「サンガの未来をつなげることができた。これまでの努力が最後に助けてくれた」

当然にようにゴールキーパーの佐藤優也選手も攻撃参加。最後のチャンスにかけて、河原選手が精度の高いコーナーキックをけりこんだ。佐藤選手を狙ったボールは、何とか跳ね返したサンガだったが、クリアしたボールは、熊本の平川玲選手の足元へ、強烈なシュートがサンガゴールに襲い掛かる。しかし、この至近距離からのシュートを、FWのピーター・ウタカ選手が顔面でブロック。

「あの場面、僕のやるべきことはわかっていた。迷わず顔を突き出した」と語ったように、この3年間、FWとして得点を量産してきたスタライカ―が、ゴールに値するディフェンス。ぎりぎりのところで失点を阻止した。

それでも、まだドラマは終わらない。なんとかブロックしたボールがこぼれたところを拾ったのが、またしても平川選手。今度は、すこし右に持ち出して、シュートコースをつくると、ペナルティーエリアの外から、GKの上福元選手も反応できない位置へ鋭いシュートを放った。

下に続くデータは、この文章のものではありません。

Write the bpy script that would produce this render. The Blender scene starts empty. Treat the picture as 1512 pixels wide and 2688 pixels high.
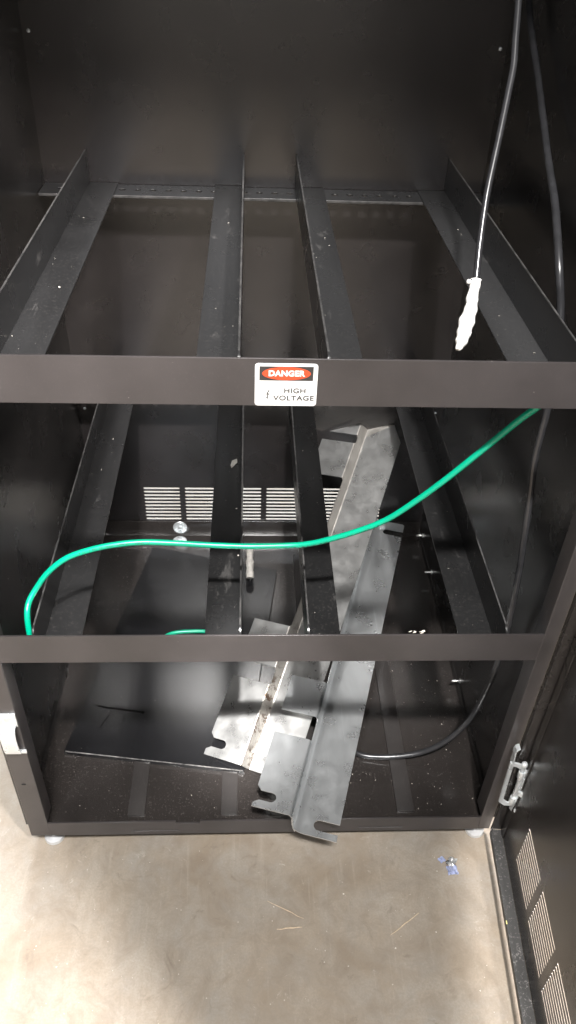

しかし、ボールは無情にもゴールポストに阻まれて、ゴールならず。目の前で、見つめていたロアッソのサポーターも、思わず崩れ落ちた。そして、ロスタイムの4分が過ぎたところで、ついにタイムアップ。

雨中の決戦は、京都サンガに女神がほほ笑んだ。

「これで、サンガの未来をつなげることができた。これまでの努力が最後に助けてくれた」とキャプテンの松田天馬選手が語った未来をかけた大一番。お互いが、自分たちのサッカー信じて、築き上げてきた力をぶつけあった一戦は、「努力し続ければ、必ずチームは強くなる」その言葉が正しいことを、あらためて気づかせてくれた好ゲームだった。